Depuis 13 mois, nous sommes engagés dans des démarches de parrainage, et cela fait 30 mois que je suis en relation avec mon amoureux. Récemment, nous avons eu une convocation à l’ambassade du Canada en Algérie.

Dès le début de l’entrevue, mon époux a été mis sous pression.

L’agent n’arrêtait pas de le harceler au sujet de notre différence d’âge de 10 ans. Pas 15, pas 20, pas 25, seulement 10 ans. Il semblait trouver cette différence inacceptable, comme si j’étais en fin de vie ou que mon mari était sénile. C’était comme si chaque année de notre différence d’âge était un obstacle insurmontable à ses yeux.

Mon mari a tenté d’expliquer que l’âge n’était pas un facteur déterminant pour nous. Notre relation était basée sur des valeurs profondes, sur un amour véritable et une compréhension mutuelle de nos différences culturelles et religieuses. Nous avions appris à nous connaître sans que l’âge soit un critère important. Cependant, l’agent revenait sans cesse sur ce point, incapable de voir au-delà de ce chiffre.

À chaque départ de mon pays d’adoption, je ressens une douleur intense, un sentiment d’abandon.

Mon époux, malgré ses efforts pour cacher ses émotions, devient pâle chaque fois que je franchis les douanes. Nous comptons les jours qui nous séparent jusqu’à nos retrouvailles, chaque moment loin l’un de l’autre est une épreuve.

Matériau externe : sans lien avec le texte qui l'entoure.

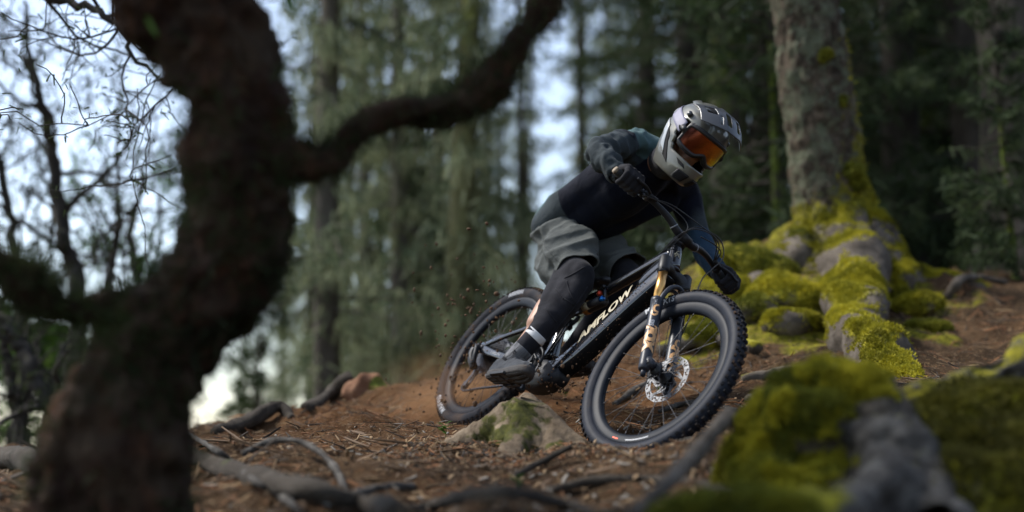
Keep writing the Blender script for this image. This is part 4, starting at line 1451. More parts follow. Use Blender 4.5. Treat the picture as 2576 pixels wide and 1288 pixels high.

Pourquoi cette différence d’âge nous priverait-elle de notre droit de nous aimer, de vivre notre vie et de réaliser nos rêves? Cet agent d’immigration va-t-il vraiment décider de notre futur et juger notre relation ? Nous avons été victimes de discrimination et de racisme. Le regard de l’agent envers mon mari, un Algérien, était palpable. Un agent devrait être impartial, ce qui n’était manifestement pas le cas.

Suite à l’entretien, l’agent a voulu également m’interroger pour confirmer les dires de mon mari. J’ai été marié auparavant, et l’agent m’a demandé pourquoi je m’étais remariée. J’ai répondu : « N'ai-je pas droit à une deuxième chance ? » Sa réaction maladroite semblait indiquer le contraire. Il m’a aussi demandé pourquoi j’avais épousé un Algérien.

Ma réponse fut simple : « Parce que je l’aime ».

Quelle autre raison? Une autre question déplacée concernait nos différences culturelles, religieuses et de nationalité. Sincèrement, aurais-je épousé un homme d’un autre pays, d’une autre religion et d’une autre culture si j’étais raciste? Aurais-je voyagé six fois dans son pays, appris à cuisiner des plats algériens et mis ma carrière en pause pour cette relation si je ne l’aimais pas sincèrement?

Cette entrevue m’a laissée profondément blessée et en colère.

Comment cet agent peut-il juger notre relation et agir avec autant de hargne? Il prétendait protéger le Canada et moi, la répondante, comme si j’étais trop immature pour savoir ce que je fais de ma vie et décider de mon avenir. Cette expérience m’a fait réaliser à quel point les préjugés et la discrimination peuvent encore influencer des décisions importantes et comment l’amour, notre amour, doit continuer à se battre contre ces injustices.

En espérant que suite à cet entretien, notre interprétation de ce qui s’est produit s’avère infondée et que nous pourrons prochainement être enfin réunis pour poursuivre nos vies.

Nous méritons d’être enfin ensemble, de construire notre vie et de réaliser nos rêves, malgré les obstacles que d’autres peuvent mettre sur notre chemin.